Assis sur une chaise roulante, le vieil homme a longuement serré la main et échangé quelques mots avec le Roi des Belges, penché vers lui.
«Le Roi vient de me faire des promesses. C’est très bien. Il faut les matérialiser », a ensuite déclaré à la presse le caporal Kunyuku.
«Décorer, c’est bien. Mais, il faut aussi indemniser les familles de ces anciens combattants qui ont perdu la vie dans une guerre qui ne les concernait pas », commente Madeleine Yowa, une infirmière de 43 ans.
Marie-Thérèse Bakuku, vendeuse au marché Gambela, dans la commune de Kasa-Vubu, parle même d’«hypocrisie» et demande elle aussi des «indemnisations conséquentes» pour leurs descendants. «Ils étaient des milliers, il n’en reste plus qu’un et on tente de sauver les meubles…», estime cette femme de 73 ans.
Le Roi Philippes était rendu ensuite au Musée national de la RDC (MNRDC), un établissement financé par des fonds sud-coréens et inauguré en novembre 2019. Consacré à l’histoire culturelle du pays, il abrite masques, ustensiles, instruments de musique, etc.
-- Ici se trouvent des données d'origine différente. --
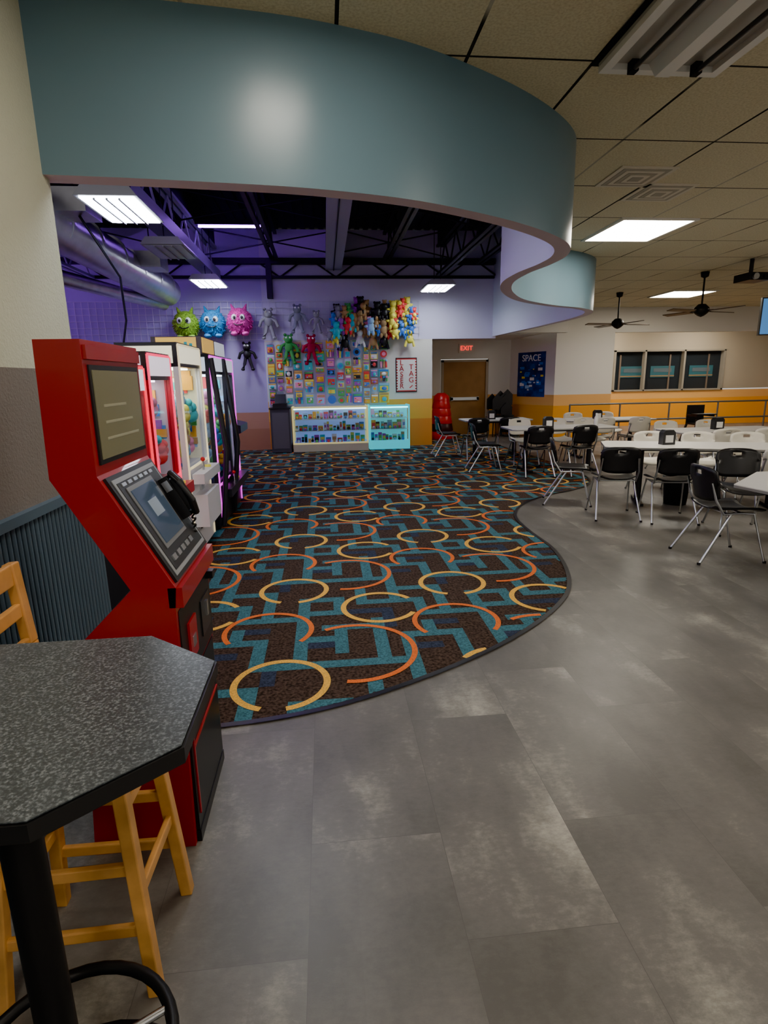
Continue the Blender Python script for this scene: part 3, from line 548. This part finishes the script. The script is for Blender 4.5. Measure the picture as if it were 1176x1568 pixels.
# plush monsters
def monster(x,y,z,col,dark):
    b=MB(); m=mat("plush_"+dark,col,.95,noise=.35,nscale=40,bump=1)
    b.sph((x,y,z),(.27,.22,.28),m,24,16)
    for k in range(260):
        ph=math.acos(random.uniform(-.95,.95));t=random.uniform(0,6.28);d=Vector((math.sin(ph)*math.cos(t),math.sin(ph)*math.sin(t),math.cos(ph))); p=Vector((x+d.x*.25,y+d.y*.2,z+d.z*.26)); b.cyl(p,p+d*.055+Vector((0,0,-.02)),.02,m,5,.002,False)
    for s in(-1,1):
        b.sph((x+s*.09,y-.19,z+.06),(.06,.05,.07),mat("plush_eye_white",(.9,.9,.9),.4),12,8); b.sph((x+s*.08,y-.24,z+.055),(.03,.015,.035),black,8,6); b.cyl((x+s*.12,y,z+.24),(x+s*.17,y,z+.36),.05,m,8,.01)
        b.sph((x+s*.12,y-.08,z-.27),(.08,.11,.05),mat("plush_foot_"+dark,tuple(min(1,c*1.6+.05) for c in col),.9),10,8)
    b.tube([(x-.1,y-.21,z-.07),(x-.04,y-.23,z-.10),(x+.04,y-.23,z-.10),(x+.1,y-.21,z-.07)],.012,black,6)
    b.done("plush_monster")
monster(-2.98,13.46,2.84,(.24,.44,.03),"green"); monster(-2.40,13.46,2.86,(.02,.24,.55),"blue"); monster(-1.82,13.46,2.90,(.62,.04,.33),"magenta")
b=MB()
for i in range(70):
    x=random.uniform(.15,2.1);z=random.uniform(2.62,3.25)-(.1 if x<.5 else 0); y=random.uniform(13.45,13.64); m=random.choice(cmat if x<1.5 else [cmat[2],cmat[4],cmat[2],cmat[0],cmat[4]])
    if .7<x<1.5 and random.random()<.6: m=random.choice([cmat[11],cmat[9],mat("plush_tan",(.4,.27,.12),.9)])
    if x<.7 and random.random()<.5: m=random.choice([mat("plush_gray",(.3,.3,.34),.9),cmat[3],cmat[11]])
    s=random.uniform(.06,.10); b.sph((x,y,z),(s,s*.8,s*1.25),m,10,8); b.sph((x,y-.03,z+s*1.5),s*.8,m,10,8)
    for sg in(-1,1): b.sph((x+sg*s*.6,y-.02,z+s*2.1),s*.3,m,6,5); b.sph((x+sg*s,y-.02,z+s*.3),(s*.6,s*.3,s*.35),m,8,6); b.sph((x+sg*s*.55,y-.05,z-s*1.2),(s*.35,s*.4,s*.6),m,8,6)
for (x,z,m) in((.5,2.42,cmat[9]),(1.15,2.45,cmat[11]),(1.4,2.45,cmat[9]),(2.0,2.5,cmat[2]),(.85,2.5,cmat[8])):
    s=.09; y=13.6; b.sph((x,y,z),(s,s*.8,s*1.25),m,10,8); b.sph((x,y-.03,z+s*1.5),s*.8,m,10,8)
    for sg in(-1,1): b.cyl((x+sg*s*.6,y,z),(x+sg*s*1.2,y,z-.18),.03,m,8)
b.done("hanging_plush_toys")
def longplush(x,z,m,nm,s_=.8):
    b=MB(); b.T=Matrix.Translation((x,13.58,z))@Matrix.Scale(s_,4); b.sph((0,0,0),(.12,.09,.15),m,12,8); b.sph((0,-.03,.2),.12,m,12,8)
    for s in(-1,1): b.tube([(s*.07,0,.08),(s*.2,-.02,.02),(s*.26,0,-.14)],.045,m,8); b.tube([(s*.05,0,-.1),(s*.1,0,-.3),(s*.14,-.02,-.42)],.048,m,8); b.sph((s*.15,-.04,-.45),(.06,.08,.045),m,8,6); b.sph((s*.05,-.12,.24),.03,cmat[8],8,6); b.sph((s*.09,0,.32),.045,m,8,6)
    b.done(nm)
longplush(-.78,2.35,mat("plush_frog_green",(.06,.34,.08),.9),"plush_frog"); longplush(-.27,2.33,mat("plush_maroon",(.40,.015,.05),.9),"plush_monkey"); longplush(-1.72,2.2,cmat[9],"plush_bat",.75); longplush(-1.2,2.9,mat("plush_gray",(.3,.3,.34),.9),"plush_elephant"); longplush(-.55,3.0,mat("plush_gray2",(.25,.27,.34),.9),"plush_rabbit",.75); longplush(-.13,2.92,mat("plush_gray",(.3,.3,.34),.9),"plush_koala",.6)
# red stacked seats
b=MB(); rp=mat("red_plastic",(.62,.015,.02),.3)
for k in range(5):
    z=.0+k*.2; b.lathe([(.34-.025*k,z+.0),(.35-.025*k,z+.02),(.31-.025*k,z+.2),(.25-.02*k,z+.26)],(3.08,15.2,.01),rp if k!=1 else mat("red_plastic_band",(.05,.01,.01),.4),24)
b.lathe([(.22,1.0),(.2,1.12),(.1,1.2),(0,1.2)],(3.08,15.2,.01),rp,24); b.done("stacked_red_booster_seats")
b=MB()
for k in range(11):
    x=4.80+random.uniform(-.28,.22);y=15.3+random.uniform(-.2,.2);h=random.uniform(.75,1.2)
    b.box(x-.14,x+.14,y-.02,y+.02,h-.28,h,black,None); b.bar((x-.12,y,0.0),(x-.1,y,h-.2),.02,.02,black); b.bar((x+.12,y,0.0),(x+.1,y,h-.2),.02,.02,black); b.prism([(x-.14,h),(x+.14,h),(x,h+.14)],y-.02,y+.02,black,'y'); b.box(x-.14,x+.14,y-.2,y+.1,h*.5,h*.5+.03,black)
b.done("stacked_black_folding_chairs")
# ---------------------------------------------------------------- arcade machines
def plushpile(b,x0,x1,y0,y1,z0,z1,n=50):
    for i in range(n):
        c=(random.uniform(x0,x1),random.uniform(y0,y1),z0+(z1-z0)*random.random()**1.4); r=random.uniform(.045,.075); m=random.choice(cmat[:9]+cmat[10:])
        b.sph(c,r,m,9,6); b.sph((c[0]+.02,c[1]-.03,c[2]+r),r*.7,m,8,6)
def crane(y0,y1,xf,dep,H,body,frame,inner,ies,neon,nes,nm,zb=.85,n=60,ph=.45,cap=None,icol=.4):
    b=MB(); xb=xf-dep; g=glassm("machine_glass",(.95,.97,1),.07); k_=nm; cap=cap or body
    b.box(xb,xf,y0,y1,.05,zb,body); b.box(xb+.03,xf-.03,y0+.03,y1-.03,.009,.05,black)
    b.box(xb,xf,y0,y1,H-.2,H,cap); b.box(xf,xf+.012,y0+.04,y1-.04,H-.17,H-.03,mat(k_+"_marquee",inner,.4,emit=inner,es=ies*.8))
    b.box(xb+.04,xf-.04,y0-.012,y0,H-.17,H-.03,mat(k_+"_marquee",inner,.4,emit=inner,es=ies*.8))
    for x in(xb,xf-.045):
        for y in(y0,y1-.045): b.box(x,x+.045,y,y+.045,zb,H-.2,frame)
    iw=mat(k_+"_interior",tuple(c*icol for c in inner),.5,emit=inner,es=ies*.16)  # inner walls emit: the cabinet's lit look is put into this material
    b.box(xb+.045,xf-.045,y1-.02,y1-.01,zb,H-.2,iw); b.box(xb+.01,xb+.02,y0+.045,y1-.045,zb,H-.2,iw)
    for q in range(34):
        zz=random.uniform(zb+.1,H-.35); yy=random.uniform(y0+.06,y1-.2); hh=random.uniform(.06,.16); b.box(xb+.02,xb+.035+q*.0005,yy,yy+.12,zz,zz+hh,random.choice(cmat)); xx=random.uniform(xb+.06,xf-.18); b.box(xx,xx+.12,y1-.035-q*.0005,y1-.02,zz,zz+hh,random.choice(cmat))
    b.box(xf-.03,xf-.024,y0+.045,y1-.045,zb,H-.2,g); b.box(xb+.045,xf-.045,y0+.02,y0+.026,zb,H-.2,g)
    b.box(xb+.1,xf-.1,y0+.1,y1-.1,H-.215,H-.201,mat(k_+"_lamp",(1,1,1),.4,emit=inner,es=ies*9))
    nm_=mat(k_+"_neon",neon,.4,emit=neon,es=nes)
    for y in(y0,y1-.02): b.box(xf,xf+.012,y,y+.02,.06,H-.02,nm_)
    b.box(xf,xf+.01,y0+.025,y1-.025,zb-.01,zb+.01,nm_); b.box(xf,xf+.011,y0+.025,y1-.025,H-.03,H-.01,nm_)
    plushpile(b,xb+.1,xf-.09,y0+.1,y1-.1,zb+.05,zb+ph,n)
    cx,cy=(xb+xf)/2,(y0+y1)/2; b.cyl((cx,cy,H-.21),(cx,cy,H-.4),.01,chrome,6); b.cyl((cx,cy,H-.45),(cx,cy,H-.38),.04,chrome,10)
    for k in range(3): t=k*2.1; b.tube([(cx,cy,H-.44),(cx+.09*math.cos(t),cy+.09*math.sin(t),H-.5),(cx+.05*math.cos(t),cy+.05*math.sin(t),H-.6)],.007,chrome,6)
    b.box(xf+.015,xf+.12,y0+.06,y1-.06,zb-.14,zb-.05,body); b.cyl((xf+.06,cy-.1,zb-.05),(xf+.06,cy-.1,zb+.04),.01,chrome,8); b.sph((xf+.06,cy-.1,zb+.05),.022,rp,8,6); b.cyl((xf+.06,cy+.1,zb-.05),(xf+.06,cy+.1,zb-.03),.03,cmat[2],10)
    b.box(xf,xf+.015,cy-.16,cy+.16,.25,.5,black); b.box(xf,xf+.02,cy-.06,cy+.06,.55,.68,chrome)
    return b
rb=mat("machine_red",(.50,.02,.04),.3); wbm=mat("machine_white",(.70,.69,.74),.35); bb=mat("machine_black",(.02,.02,.026),.3)
b=crane(3.6,4.2,-1.25,.55,1.72,bb,rb,(.8,.95,1),1.4,(1,.02,.06),2.2,"red_claw",cap=rb,n=90,ph=.6)
b.box(-1.7,-1.35,3.62,3.66,1.72,1.83,mat("topper_orange",(.9,.35,.05),.5,emit=(.9,.35,.05),es=.4)); b.box(-1.65,-1.55,3.61,3.62,1.74,1.81,cmat[8]); b.box(-1.5,-1.4,3.61,3.62,1.74,1.81,cmat[4]); b.done("claw_crane_machine")
crane(4.3,4.92,-1.25,.6,1.82,rb,rb,(1,.85,.95),1.4,(1,.03,.12),2.2,"pink_claw",cap=bb,n=100,ph=.65).done("claw_crane_machine")
b=crane(5.08,5.95,-1.22,.5,1.93,wbm,wbm,(1,.93,.68),1.8,(1,.85,.5),1.0,"white_vending",n=90,ph=.6,icol=.6,cap=bb); b.box(-1.62,-1.3,5.045,5.068,.95,1.70,mat("bright_yellow_panel",(1,.80,.3),.4,emit=(1,.80,.3),es=1.1)); b.box(-1.22,-1.1,5.2,5.8,.3,.6,wbm); b.done("prize_vending_machine")
b=crane(6.2,7.7,-1.18,.8,1.88,bb,bb,(.7,.78,.9),1.5,(.85,.03,.8),2.8,"black_crane",.5,190,.9)
b.box(-1.18,-1.14,6.9,6.97,.05,1.86,bb); b.tube([(-1.16,6.2,.06),(-1.08,6.25,.9),(-1.16,6.2,1.84)],.03,bb,8); b.tube([(-1.16,6.93,.06),(-1.06,6.93,.9),(-1.16,6.93,1.84)],.03,bb,8); b.done("large_crane_machine")
b=MB()
for y0,y1,m,nmx in((6.25,6.9,(1,.6,.12),"orange_topper"),(6.95,7.6,(.8,.85,.95),"white_topper")):
    b.box(-1.75,-1.25,y0,y1,1.882,2.06,mat("topper_case",(.1,.08,.1),.4)); b.box(-1.7,-1.3,y0-.012,y0,1.9,2.05,mat(nmx,m,.4,emit=m,es=.8)); b.box(-1.25,-1.24,y0+.03,y1-.03,1.9,2.05,mat(nmx,m,.4,emit=m,es=.8))
    for q in range(7): xx=-1.68+q*.052; b.box(xx,xx+.03,y0-.016,y0-.012,1.93+.02*(q%3),1.99+.015*(q%2),random.choice(cmat))
b.done("machine_marquee_sign")
def video(x,y,c,rot,es=1.4):
    b=MB(); b.T=Tz(x,y,.008,rot); m=mat("cabinet_screen_%.0f%.0f"%(x*10,y*10),c,.3,emit=c,es=es)
    b.prism([(-.4,.01),(.4,.01),(.4,.85),(.55,.9),(.55,1.0),(.15,1.1),(.05,1.65),(.3,1.75),(.3,1.9),(-.4,1.9)],-.35,.35,bb,'y'); b.prism([(.152,1.12),(.172,1.12),(.075,1.62),(.055,1.62)],-.3,.3,m,'y'); b.box(.3,.31,-.32,.32,1.76,1.89,m); b.cyl((.45,-.1,1.0),(.45,-.1,1.08),.01,chrome,6); b.sph((.45,-.1,1.09),.022,rp,8,6)
    for s in(-1,1): b.box(.4,.405,s*.33-.01,s*.33+.01,.02,.84,m)
    b.done("video_arcade_cabinet")
video(-1.72,8.35,(.9,.06,.8),0,6)
for (x,y,c) in((-3.2,5.0,(.1,.3,.9)),(-3.2,7.2,(.8,.1,.7)),(-3.4,9.6,(.1,.7,.6)),(-3.2,12.4,(.9,.3,.1))): video(x,y,c,0)
# ---------------------------------------------------------------- camera, world
p=math.radians(13.2); yaw=math.radians(5.6); ro=math.radians(1.0)
Fh=Vector((math.sin(yaw),math.cos(yaw),0)); R=Vector((math.cos(yaw),-math.sin(yaw),0)); U=Vector((0,0,1))
fwd=Fh*math.cos(p)-U*math.sin(p); up=Fh*math.sin(p)+U*math.cos(p)
R2=R*math.cos(ro)-up*math.sin(ro); U2=up*math.cos(ro)+R*math.sin(ro)
cam=bpy.data.objects.new("camera",bpy.data.cameras.new("camera")); sc.collection.objects.link(cam)
M=Matrix((R2,U2,-fwd)).transposed().to_4x4(); M.translation=(0,0,1.6); cam.matrix_world=M
cam.data.sensor_fit='VERTICAL'; cam.data.sensor_height=36; cam.data.lens=869/1568*36; cam.data.clip_start=.05
sc.camera=cam
w=bpy.data.worlds.new("world"); sc.world=w; w.use_nodes=True; bg=w.node_tree.nodes["Background"]; bg.inputs[0].default_value=(1,.95,.88,1); bg.inputs[1].default_value=1.15
sc.view_settings.look='AgX - Punchy'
Il y a restitué symboliquement un masque Suku au président Tshisekedi pour marquer le début de la restitution effective du patrimoine culturel congolais gardé depuis plus de 70 ans par la Belgique.
Certains Congolais, à l’instar du porte-parole du Gouvernement congolais, Patrick Muyaya, veulent y voir le début d’un «nouveau partenariat décomplexé, d’égal à égal», quand d’autres réclament encore excuses et réparations pour les souffrances endurées lors de la colonisation et les pillages des richesses de la RDC. Pourtant, les mots employés par le souverain, «ses regrets», valent, du moins, plus qu’un pardon.
Jeudi, la veille de son départ pour Lubumbashi, le Roi Philippe a visité l’INRB (Institut national de recherche biomédicale), avant d’échanger avec les femmes de la Société civile, juste après un shopping au marché des pagnes au niveau du beach Ngobila et un passage à l’Académie des beaux-arts.
Après Kinshasa, le roi Philippe se rend ce vendredi à Lubumbashi où il va prononcer un discours devant des étudiants de l’université du chef-lieu du Haut-Katanga. Le roi se rendra enfin à Bukavu (Sud-Kivu), dans une partie Est déchirée par près de trois décennies de violences armées.
Les enjeux de cette visite royale en RDC sont de taille. Ils sont multidimensionnels. D’ores et déjà, dans le conflit armé qui oppose à ce pays au M23, Bruxelles se dit prêt à apporter à Kinshasa son appui pour lui permettre de défende sa souveraineté. Qu’est-ce à dire ? Les prochains jours nous le diront plus.